- **Your instructions**: Write the data out again exactly, with no pictures.

- **Data excerpt**:
########
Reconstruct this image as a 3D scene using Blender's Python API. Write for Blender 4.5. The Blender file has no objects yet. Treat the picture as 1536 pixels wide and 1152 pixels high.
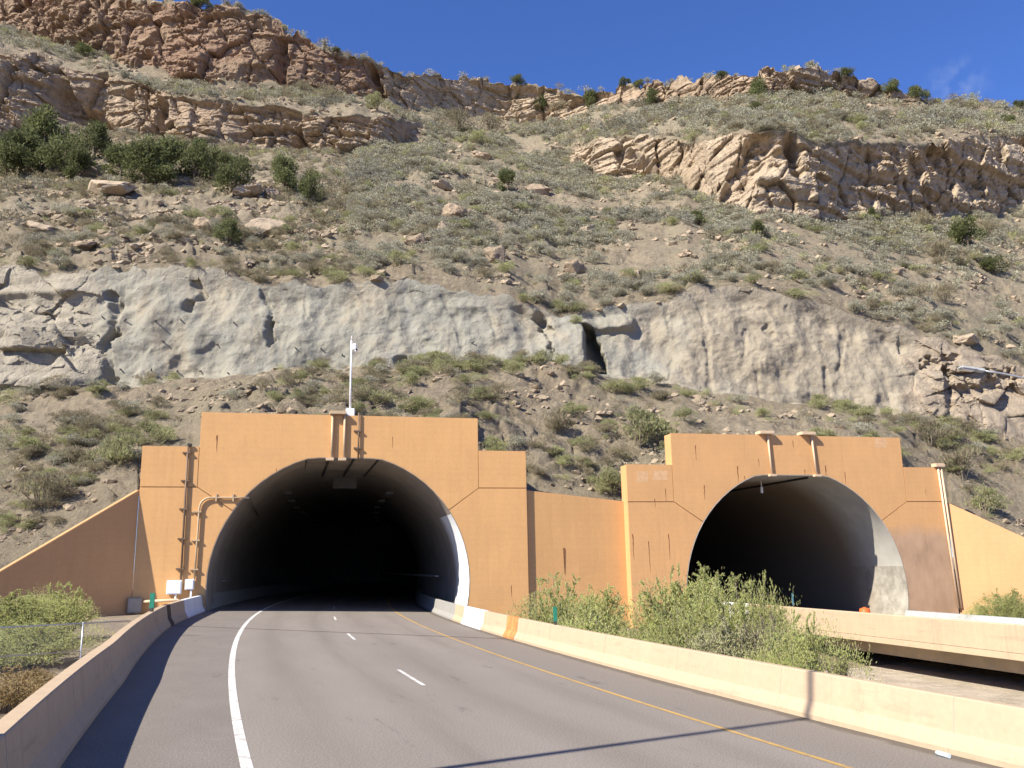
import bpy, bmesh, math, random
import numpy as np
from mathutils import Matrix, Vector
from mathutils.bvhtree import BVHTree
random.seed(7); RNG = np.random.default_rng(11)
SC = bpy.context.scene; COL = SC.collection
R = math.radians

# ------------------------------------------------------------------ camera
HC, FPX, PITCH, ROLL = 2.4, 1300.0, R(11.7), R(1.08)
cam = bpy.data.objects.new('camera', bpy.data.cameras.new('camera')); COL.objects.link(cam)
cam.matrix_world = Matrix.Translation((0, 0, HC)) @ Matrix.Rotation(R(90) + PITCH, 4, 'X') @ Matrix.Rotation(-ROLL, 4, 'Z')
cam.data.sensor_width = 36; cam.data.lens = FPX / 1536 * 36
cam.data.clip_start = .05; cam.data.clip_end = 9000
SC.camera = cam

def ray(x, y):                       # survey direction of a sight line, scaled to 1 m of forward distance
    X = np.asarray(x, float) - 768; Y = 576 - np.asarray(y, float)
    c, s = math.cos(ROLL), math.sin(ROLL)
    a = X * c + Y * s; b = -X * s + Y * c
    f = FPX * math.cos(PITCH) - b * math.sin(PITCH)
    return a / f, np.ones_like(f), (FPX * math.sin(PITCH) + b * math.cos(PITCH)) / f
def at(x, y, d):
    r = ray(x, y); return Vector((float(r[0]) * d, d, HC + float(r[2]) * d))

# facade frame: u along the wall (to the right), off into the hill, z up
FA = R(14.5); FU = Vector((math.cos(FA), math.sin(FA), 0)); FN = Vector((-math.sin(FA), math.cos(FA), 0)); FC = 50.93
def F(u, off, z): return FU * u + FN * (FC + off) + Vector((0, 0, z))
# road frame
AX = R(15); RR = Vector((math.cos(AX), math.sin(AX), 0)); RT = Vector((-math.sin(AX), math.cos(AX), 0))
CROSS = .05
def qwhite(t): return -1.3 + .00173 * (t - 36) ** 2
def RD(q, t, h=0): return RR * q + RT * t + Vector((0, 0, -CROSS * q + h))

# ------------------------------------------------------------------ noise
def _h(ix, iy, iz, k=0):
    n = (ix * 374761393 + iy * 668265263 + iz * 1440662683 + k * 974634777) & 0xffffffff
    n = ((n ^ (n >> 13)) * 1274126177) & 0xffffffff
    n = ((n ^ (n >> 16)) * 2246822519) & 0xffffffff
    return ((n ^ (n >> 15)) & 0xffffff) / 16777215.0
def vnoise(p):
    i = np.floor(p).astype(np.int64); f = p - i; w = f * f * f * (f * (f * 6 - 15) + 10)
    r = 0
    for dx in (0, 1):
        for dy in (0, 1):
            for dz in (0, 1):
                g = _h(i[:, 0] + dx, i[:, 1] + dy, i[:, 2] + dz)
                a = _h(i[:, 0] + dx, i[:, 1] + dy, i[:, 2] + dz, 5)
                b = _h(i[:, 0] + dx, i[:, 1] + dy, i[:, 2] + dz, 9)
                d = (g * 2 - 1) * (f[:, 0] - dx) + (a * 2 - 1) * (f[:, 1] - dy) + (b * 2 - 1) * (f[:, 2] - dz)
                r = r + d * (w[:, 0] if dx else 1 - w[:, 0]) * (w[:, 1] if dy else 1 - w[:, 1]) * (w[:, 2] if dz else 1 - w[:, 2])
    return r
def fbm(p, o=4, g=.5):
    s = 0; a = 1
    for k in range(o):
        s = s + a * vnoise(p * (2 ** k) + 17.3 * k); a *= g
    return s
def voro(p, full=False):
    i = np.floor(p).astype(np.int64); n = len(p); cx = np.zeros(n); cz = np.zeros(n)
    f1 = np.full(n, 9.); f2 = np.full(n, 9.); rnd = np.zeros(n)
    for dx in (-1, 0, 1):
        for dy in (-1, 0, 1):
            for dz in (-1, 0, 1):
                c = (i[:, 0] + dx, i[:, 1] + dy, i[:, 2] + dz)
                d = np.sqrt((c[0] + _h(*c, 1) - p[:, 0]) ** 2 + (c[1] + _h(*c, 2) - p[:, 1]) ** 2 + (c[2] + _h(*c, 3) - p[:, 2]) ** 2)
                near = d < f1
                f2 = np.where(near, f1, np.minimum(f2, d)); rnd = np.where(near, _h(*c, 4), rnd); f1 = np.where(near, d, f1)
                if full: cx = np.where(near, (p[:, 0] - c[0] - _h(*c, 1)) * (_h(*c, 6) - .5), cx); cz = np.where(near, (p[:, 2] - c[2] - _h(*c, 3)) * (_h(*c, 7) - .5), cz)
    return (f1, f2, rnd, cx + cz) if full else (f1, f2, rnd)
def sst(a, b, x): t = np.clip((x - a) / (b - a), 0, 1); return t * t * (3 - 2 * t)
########
- **Response to the task**:
Reconstruct this image as a 3D scene using Blender's Python API. Write for Blender 4.5. The Blender file has no objects yet. Treat the picture as 1536 pixels wide and 1152 pixels high.
import bpy, bmesh, math, random
import numpy as np
from mathutils import Matrix, Vector
from mathutils.bvhtree import BVHTree
random.seed(7); RNG = np.random.default_rng(11)
SC = bpy.context.scene; COL = SC.collection
R = math.radians

# ------------------------------------------------------------------ camera
HC, FPX, PITCH, ROLL = 2.4, 1300.0, R(11.7), R(1.08)
cam = bpy.data.objects.new('camera', bpy.data.cameras.new('camera')); COL.objects.link(cam)
cam.matrix_world = Matrix.Translation((0, 0, HC)) @ Matrix.Rotation(R(90) + PITCH, 4, 'X') @ Matrix.Rotation(-ROLL, 4, 'Z')
cam.data.sensor_width = 36; cam.data.lens = FPX / 1536 * 36
cam.data.clip_start = .05; cam.data.clip_end = 9000
SC.camera = cam

def ray(x, y):                       # survey direction of a sight line, scaled to 1 m of forward distance
    X = np.asarray(x, float) - 768; Y = 576 - np.asarray(y, float)
    c, s = math.cos(ROLL), math.sin(ROLL)
    a = X * c + Y * s; b = -X * s + Y * c
    f = FPX * math.cos(PITCH) - b * math.sin(PITCH)
    return a / f, np.ones_like(f), (FPX * math.sin(PITCH) + b * math.cos(PITCH)) / f
def at(x, y, d):
    r = ray(x, y); return Vector((float(r[0]) * d, d, HC + float(r[2]) * d))

# facade frame: u along the wall (to the right), off into the hill, z up
FA = R(14.5); FU = Vector((math.cos(FA), math.sin(FA), 0)); FN = Vector((-math.sin(FA), math.cos(FA), 0)); FC = 50.93
def F(u, off, z): return FU * u + FN * (FC + off) + Vector((0, 0, z))
# road frame
AX = R(15); RR = Vector((math.cos(AX), math.sin(AX), 0)); RT = Vector((-math.sin(AX), math.cos(AX), 0))
CROSS = .05
def qwhite(t): return -1.3 + .00173 * (t - 36) ** 2
def RD(q, t, h=0): return RR * q + RT * t + Vector((0, 0, -CROSS * q + h))

# ------------------------------------------------------------------ noise
def _h(ix, iy, iz, k=0):
    n = (ix * 374761393 + iy * 668265263 + iz * 1440662683 + k * 974634777) & 0xffffffff
    n = ((n ^ (n >> 13)) * 1274126177) & 0xffffffff
    n = ((n ^ (n >> 16)) * 2246822519) & 0xffffffff
    return ((n ^ (n >> 15)) & 0xffffff) / 16777215.0
def vnoise(p):
    i = np.floor(p).astype(np.int64); f = p - i; w = f * f * f * (f * (f * 6 - 15) + 10)
    r = 0
    for dx in (0, 1):
        for dy in (0, 1):
            for dz in (0, 1):
                g = _h(i[:, 0] + dx, i[:, 1] + dy, i[:, 2] + dz)
                a = _h(i[:, 0] + dx, i[:, 1] + dy, i[:, 2] + dz, 5)
                b = _h(i[:, 0] + dx, i[:, 1] + dy, i[:, 2] + dz, 9)
                d = (g * 2 - 1) * (f[:, 0] - dx) + (a * 2 - 1) * (f[:, 1] - dy) + (b * 2 - 1) * (f[:, 2] - dz)
                r = r + d * (w[:, 0] if dx else 1 - w[:, 0]) * (w[:, 1] if dy else 1 - w[:, 1]) * (w[:, 2] if dz else 1 - w[:, 2])
    return r
def fbm(p, o=4, g=.5):
    s = 0; a = 1
    for k in range(o):
        s = s + a * vnoise(p * (2 ** k) + 17.3 * k); a *= g
    return s
def voro(p, full=False):
    i = np.floor(p).astype(np.int64); n = len(p); cx = np.zeros(n); cz = np.zeros(n)
    f1 = np.full(n, 9.); f2 = np.full(n, 9.); rnd = np.zeros(n)
    for dx in (-1, 0, 1):
        for dy in (-1, 0, 1):
            for dz in (-1, 0, 1):
                c = (i[:, 0] + dx, i[:, 1] + dy, i[:, 2] + dz)
                d = np.sqrt((c[0] + _h(*c, 1) - p[:, 0]) ** 2 + (c[1] + _h(*c, 2) - p[:, 1]) ** 2 + (c[2] + _h(*c, 3) - p[:, 2]) ** 2)
                near = d < f1
                f2 = np.where(near, f1, np.minimum(f2, d)); rnd = np.where(near, _h(*c, 4), rnd); f1 = np.where(near, d, f1)
                if full: cx = np.where(near, (p[:, 0] - c[0] - _h(*c, 1)) * (_h(*c, 6) - .5), cx); cz = np.where(near, (p[:, 2] - c[2] - _h(*c, 3)) * (_h(*c, 7) - .5), cz)
    return (f1, f2, rnd, cx + cz) if full else (f1, f2, rnd)
def sst(a, b, x): t = np.clip((x - a) / (b - a), 0, 1); return t * t * (3 - 2 * t)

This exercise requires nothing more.